Eros Djarot (Soegeng Rahardjo Djarot) memiliki talenta yang kuat di bidang seni, mulai dari sutradara film, penulis lagu, penulis skenario, dan politikus.
Berkiprah di politik cukup lama, sejak Partai Demokrasi Indonesia (PDI) pada masa Orde Baru, Partai Demokrasi Indonesia Perjuangan (PDI-P), hingga mendirikan Partai Nasional Banteng Kemerdekaan (PNBK) di Orde Reformasi.
Karya yang Mendarah Daging
Adik kandung Slamet Rahardjo Djarot (aktor, sutradara, dan penulis skenario) ini hampir tidak dikenal raut muka kesantriannya. Tapi, hal itu biasa terjadi di pesantren. Karena, dunia pesantren memang unik dan tidak seragam. Hanya kaum sekuler saja yang sering memandangnya dari segi nafsu rendah.

Eros, sebut saja namanya begitu, pernah menempuh pendidikan di Eropa. Mengambil jurusan teknik kimia di Universitas Koln. Di Jerman, ia pernah mengukir kenangan bersama Presiden ke-4, Gus Dur (KH Abdurrahman Wahid, 1940+2009) sama sama sebagai kuli. Sahabatnya kemudian hingga tiba di tanah air. Bersama Gus Dur dan Cak Nun yang berperan di balik layar, Eros pernah mendirikan tabloid “Detik” yang kemudian dibredel pada masa Presiden Soeharto berkuasa.
Usia Eros dan Gus Dur ternyata terpaut jarak 10 tahun. Tapi, hubungan mereka sangat baik.
Sepintas, Eros maupun kakaknya, Slamet Rahardjo, terkesan seperti priyayi menurut kategori sosial masyarakat Jawa yang dibuat oleh Clifford Geertz. Tidak tampak seperti santri kebanyakan yang suka mengenakan sarung. Tapi, hal ini justru menunjukkan kalau Indonesia sebenarnya adalah negeri santri. Karya-karya Eros Djarot memang diakui seperti mendarah daging. Apalagi setelah lagu lagunya dilantunkan oleh Chrisye, penyanyi legendaris Indonesia. Sebut saja seperti “Angin Malam”, “Badai Pasti Berlalu”, “Semusim”, “Serasa”, dan “Merpati Putih”.
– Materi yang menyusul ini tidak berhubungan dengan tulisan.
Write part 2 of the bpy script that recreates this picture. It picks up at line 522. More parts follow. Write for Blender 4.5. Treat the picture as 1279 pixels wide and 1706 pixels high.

Eros mengawali karir seninya sejak tahun 1965. Beberapa filmografi yang melibatkan dirinya sebagai penulis skenario, komposer, dan sutradara adalah Kawin Lari (1974); Perkawinan dalam Semusim (1976); Badai Pasti Berlalu (1977); Usia 18 (1980); Seputih Hatinya Semerah Bibirnya (1983); 1983 Di Balik Kelambu (1983); Ponirah Terpidana dan Kerikil-Kerikil Tajam (1984); Secangkir Kopi Pahit dan Kembang Kertas (1985); Kodrat (1986); Tjoet Nja’ Dhien (1988); Marsinah (2001); Kantata Takwa (2008); dan, Lastri (2009).
Menikmati lagu-lagu karya Eros Djarot memang seperti darah dan daging yang menyatu dengan tulang dan sumsum. Tidak hanya menusuk hati, tetapi juga merasuk ke dalam jiwa.
Jujur
Seniman harus jujur. Ungkapan yang sering terdengar. Tapi, tidak sedikit orang yang nyeniman berlindung di balik kata seni.
Seni adalah kebebasan. Eros terlahir dengan bakat yang alami, mengalir. Dia tidak mempersiapkan dirinya sebagai seorang seniman dengan berbagai macam aksesoris. Karakternya memang sering di balik layar, meskipun tak jarang juga berada di panggung istimewa.
Karena kejujuran itu justeru awal karirnya berkesenian mulai tumbuh. Ketika berjumpa tak sengaja dengan sutradara senior, Teguh Karya. Ia nyeletuk dan mendapat tantangan mengaransemen sebuah film. Padahal, ia sama sekali tidak memiliki latar belakang pemusik apalagi pencipta lagu. Namun, jiwa mudanya berhasil menyelesaikan tugasnya dengan baik dan mulai mengerti arti sebuah tanggung jawab.
“Searching for identity” dalam keindonesiaan baginya seperti apa adanya sebagai manusia yang memahami dan merasakan banyak hal sebagai sebuah identitas, baik dalam beragama, berkepercayaan, berkepribadian, berbangsa, berpikir, dan mandiri dari alam tempat berpijak.